The Thai government acted inappropriately in pressuring the Correspondents Club of Thailand (FCCT) to cancel a press conference that would have criticized Vietnam, the Committee to Protect Journalists have said.
The Bangkok-based FCCT had intended
to host a press conference by the Paris-based International Federation for Human Rights and the Vietnam Committee on Human Rights (VCHR). The two independent rights groups had planned to launch a new report called From Rhetoric to Reality: Human
Rights in Vietnam, under its Chairmanship of ASEAN 2010.
The FCCT said in a statement that the ministry first contacted it by telephone on September 9 to request that the club cancel the press conference because it might contain information
detrimental to a neighboring country. The ministry also requested that the FCCT inform the event's two scheduled speakers, VCHR's Vo Van Ai and Penelope Faulkner, that the ministry would deny them visas on arrival upon landing in Thailand. The event
was then formally cancelled by the two groups.
The FCCT provides an important space for journalists to meet and exchange ideas with newsmakers and that space should remain open and free of restrictions, said Shawn Crispin, CPJ's Senior
Southeast Asia Representative. Regrettably, the pressure put on the FCCT is consistent with a wider crackdown on the free press and Internet under way in Thailand.
Thani Thongphakdi, head of the Thai ministry's Department of Information,
wrote in a September 10 e-mail to the FCCT that the government attaches great importance to the principles of freedom of expression and diversity of views ...BUT... that it also has a long-standing position of not allowing organizations
and/or persons to use Thailand as a place to conduct activities detrimental to other countries.
There are rising concerns among Bangkok-based journalists that the Thai government will become less tolerant of such programs to guard against
regional criticism of its own anti-democratic tendencies.
Update: Vietnam thanks Thailand for gagging human rights criticism
The Vietnamese government has thanked Thailand for preventing two activists from travelling to Bangkok to present a report criticising human rights in Vietnam.
Vietnam welcomes Thailand's refusal to allow Thai territory to be used for
activities opposing Vietnam, government spokeswoman Nguyen Phuong Nga said.

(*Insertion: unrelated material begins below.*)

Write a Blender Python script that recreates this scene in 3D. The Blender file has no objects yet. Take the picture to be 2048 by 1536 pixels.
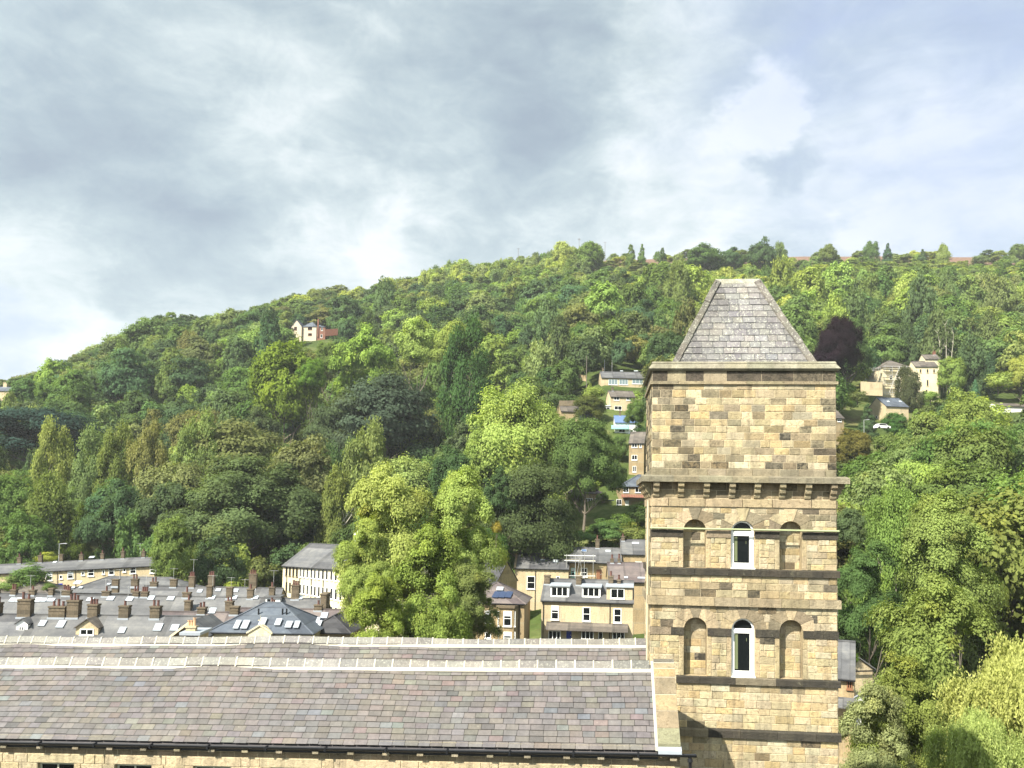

She said the action was appropriate to the friendly and cooperative relations between Vietnam and Thailand, and to the charter of the Association of South-East
Asian Nations (ASEAN).
Thailand has drawn fire by again preventing a prominent Vietnamese dissident from speaking at a conference in Bangkok.
The president of the Vietnam Committee on Human Rights, Vo Van Ai, was refused a visa by the Thai Embassy in Paris, the second
time that he has been prevented from travelling to Bangkok in recent weeks.
His previous visa was cancelled in the run-up to a stillborn September launch of a critical report on human rights in Vietnam, a move which brought international criticism
upon Thailand.
An empty chair marked the place where Vo Van Ai was to have delivered a lecture titled Universality and Particularity in Human Rights: A Vietnamese Buddhist Viewpoint at the First International Conference on Human Rights
in Asia. The event drew scholars and activists from across southeast Asia and beyond and was held by the Southeast Asia Human Rights Network (SEAHRN) and Bangkok's Mahidon University.
Dr. Srirapha Petcharamasree read letter from Vo Van Ai to
SEAHRN, in which he said that the attitude of the Thai government is particularly shocking given that Thailand holds the presidency of the UN Human Rights Council. Dr. Srirapha called on the Thai Government to be faithful to the commitment made
to the UN when it made its candidacy to the presidency.